Книга "Валаам" (1936), написанная по впечатлениям от этой поездки, представляет собой глубоко лирическое, исполненное поэзии описание валаамского архипелага. Как и в "Афоне", Зайцева привлекает "внутренняя, духовная и поэтическая сторона Валаама". Автор не говорит о ней прямо – она открывается как отклик в душе читателя на те настроения, пейзажи, портреты, которые рисует художник. Метод писателя – не "разъяснять" отдельные моменты монашеского жития, а дать читателю возможность почувствовать этот мир, пережить вместе с автором минуты тихого созерцания. Еще более сокровенной, по сравнению даже с "Афоном", остается внутренняя, молитвенная жизнь самого Зайцева, он практически ничего не сообщает о ней. Поэтому в одном ряду оказываются несоизмеримые в духовном плане вещи: "Мы поищем грибов, поклонимся могиле Антипы, полюбуемся солнцем, лесом, перекрестимся на пороге часовни". Зайцев пишет легко, весело, порой даже озорно. Он явно играет с потенциальным "секулярным" читателем, когда, например, называет "маленьким заговором" не что иное, как договоренность со старцем-духовником об исповеди и причастии… О сокровенных переживаниях Зайцевых можно судить из их личных писем. Например, В. А. Зайцева пишет своей близкой подруге В. Н. Буниной об исповеди у схимника: "Обедню служил о. Федор, который нас исповедывал. <…> Вера! Ты себе представить не можешь, что это за Человек! <…> Мне кажется, он сразу познал нас. Сколько любви, сколько облегчения дала мне эта ночь. <…> Я тебе пишу и плачу от умиления".

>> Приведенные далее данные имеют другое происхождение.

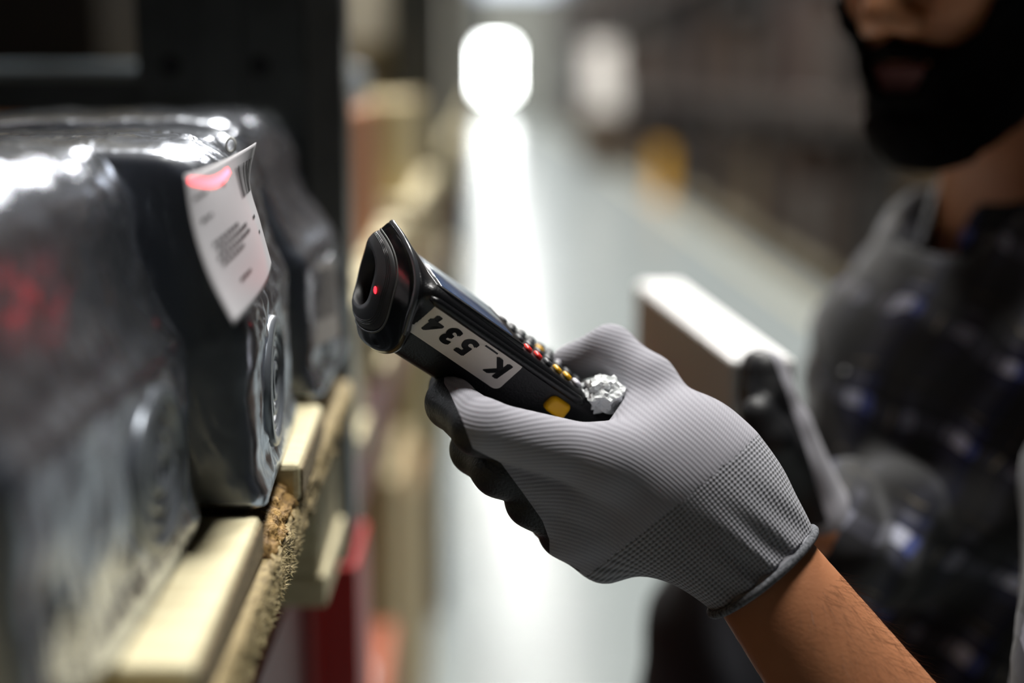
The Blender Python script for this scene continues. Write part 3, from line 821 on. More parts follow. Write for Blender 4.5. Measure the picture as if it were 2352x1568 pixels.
M_let = mat('letter_black', (10, 10, 12), rough=0.45)
def glyph(ch, cx, size=15.2, qshift=0.0):
    cu = bpy.data.curves.new('letter', 'FONT'); cu.body = ch; cu.size = size; cu.align_x = 'CENTER'; cu.offset = 0.02 * size; cu.shear = 0.12
    ob = bpy.data.objects.new('tmp', cu); COL.objects.link(ob)
    dg = bpy.context.evaluated_depsgraph_get(); me = bpy.data.meshes.new_from_object(ob.evaluated_get(dg))
    bpy.data.objects.remove(ob, do_unlink=True)
    bm = bmesh.new(); bm.from_mesh(me); bpy.data.meshes.remove(me)
    base_ = bm.copy()
    for dx_, dy_ in ((0.045, 0), (-0.045, 0), (0, 0.03), (0, -0.03), (0.035, 0.025), (-0.035, -0.025)):
        b2 = base_.copy()
        bmesh.ops.translate(b2, verts=b2.verts, vec=(dx_ * size, dy_ * size, 0))
        me2 = bpy.data.meshes.new('t'); b2.to_mesh(me2); bm.from_mesh(me2); bpy.data.meshes.remove(me2); b2.free()
    base_.free()
    bmesh.ops.triangulate(bm, faces=bm.faces)
    for i in range(-6, 16):
        bmesh.ops.bisect_plane(bm, geom=list(bm.verts) + list(bm.edges) + list(bm.faces), plane_co=(0, i, 0), plane_no=(0, 1, 0))
    for v in bm.verts:
        v.co = on_wall(v.co.x * 0.92 + cx, 5.5 - v.co.y + qshift, 0.55)     # upside down on the device
    return from_bm('letter', bm, M_let, st)
for ch, cx in (('K', -22.8), ('5', -2.4), ('3', 8.0), ('4', 18.0)): glyph(ch, cx)
box_u = wall_patch('letter', [(-4, -0.5), (4, -0.5), (4, 0.5), (-4, 0.5)], 0.55, M_let, st, -12.2, 7.3, 3)
# clear tape over the sticker
# top side: screen, keypad, rail, side button
def top_box(name, l0, l1, s0, s1, u0, u1, m, parent=SC, bev=0.0006):
    bm = bmesh.new(); add_box(bm, (0, 0, 0), ((l1 - l0) * .001, (s1 - s0) * .001, (u1 - u0) * .001), bev=bev, seg=2)
    R = Matrix((dL, dS, dU)).transposed(); c = Dl((l0 + l1) / 2, (s0 + s1) / 2, (u0 + u1) / 2)
    for v in bm.verts: v.co = R @ v.co + c
    return from_bm(name, bm, m, parent, True)
top_box('screen_frame', -26, 30, -34, 34, 14, 17.2, M_blk)
top_box('screen', -20, 26, -29, 29, 16.6, 17.5, mat('screen_glass', (70, 84, 110), rough=0.08, spec=0.8))
kc = {'r': mat('key_red', (220, 46, 40), rough=0.4), 'y': mat('key_yellow', (214, 160, 20), rough=0.4), 'w': mat('key_white', (206, 204, 214), rough=0.4), 'g': mat('key_grey', (60, 62, 66), rough=0.45)}
lay = ['gggr', 'gggr', 'gggg', 'gygy', 'gggy', 'gwgw', 'gggg']
for i, row in enumerate(lay):
    for j, c in enumerate(row[::-1]):
        s = 27 - 17 * j; l = -31 - 6.6 * i
        top_box('key', l - 2.0, l + 2.0, s - 3.8, s + 3.8, 15, 17.6, kc[c], bev=0.0012)
tube('side_rail', [Dl(l, wall_s(l, 10.5) + 0.2, 10.5) for l in range(30, -72, -4)], [0.0012] + [0.0024] * 24 + [0.0012], M_blk, SC, 10)
c = on_wall(-60.5, 1.5, 0.0)
bm = bmesh.new(); add_box(bm, (0, 0, 0), (0.0125, 0.008, 0.0095), bev=0.0028, seg=3)
R = Matrix((dL, dS, dU)).transposed()
for v in bm.verts: v.co = R @ v.co + c
tag(from_bm('side_button', bm, mat('button_yellow', (255, 190, 10), rough=0.45), SC, True), 'yellow side button')
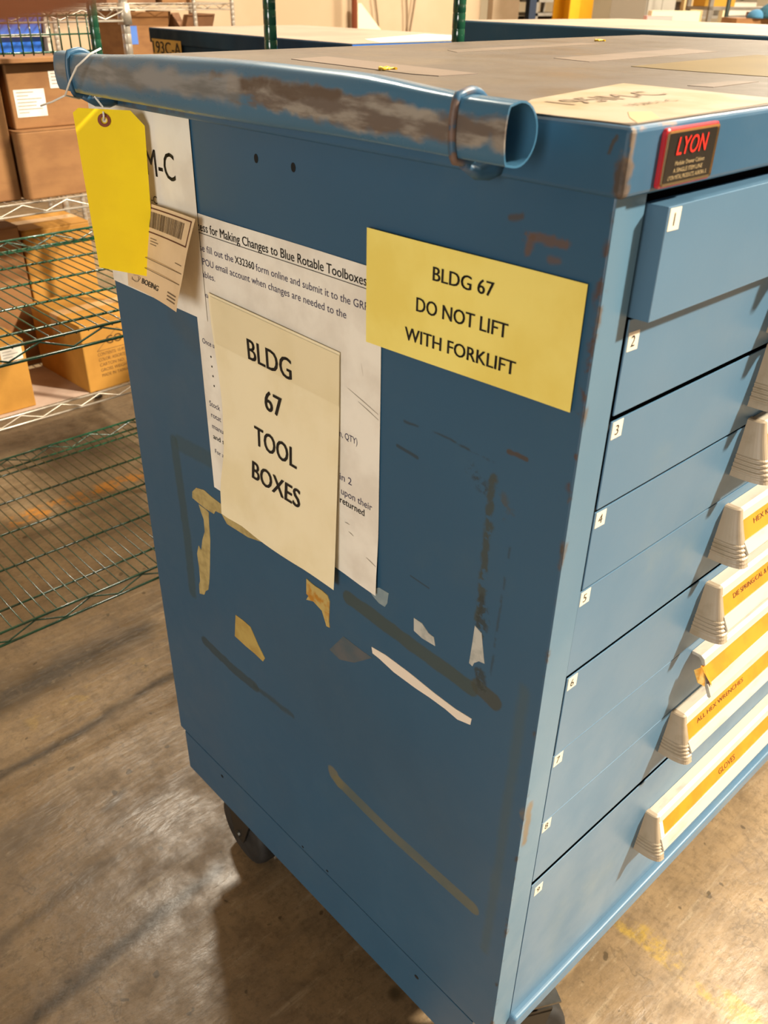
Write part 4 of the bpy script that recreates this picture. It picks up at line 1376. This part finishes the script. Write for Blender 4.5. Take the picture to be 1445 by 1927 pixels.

Зайцевым воссоздан, как не раз отмечалось в критике, "рай". Валаам запоминается обликом чистой, возвышенной благообразной жизни, оставляя в памяти образы приветливых старичков-монахов. Зайцев точно так же, как в "Афоне", отразил одну грань Валаамского монастыря – "ощущение прочности и благословенное™", светоносность и тишину этого мира. Но он не касается иных граней – скорбей, неизбежных на иноческом пути, духовных подвигов виденных им "простеньких" старцев – это и не входит в его задачу. Он весь захвачен духом словно вновь воскресшей Родины: "Ведь это все мое, в моей крови, я вырос в таких лесах…", ему вновь открывается памятная с детства "приветливая и смиренная Святая Русь".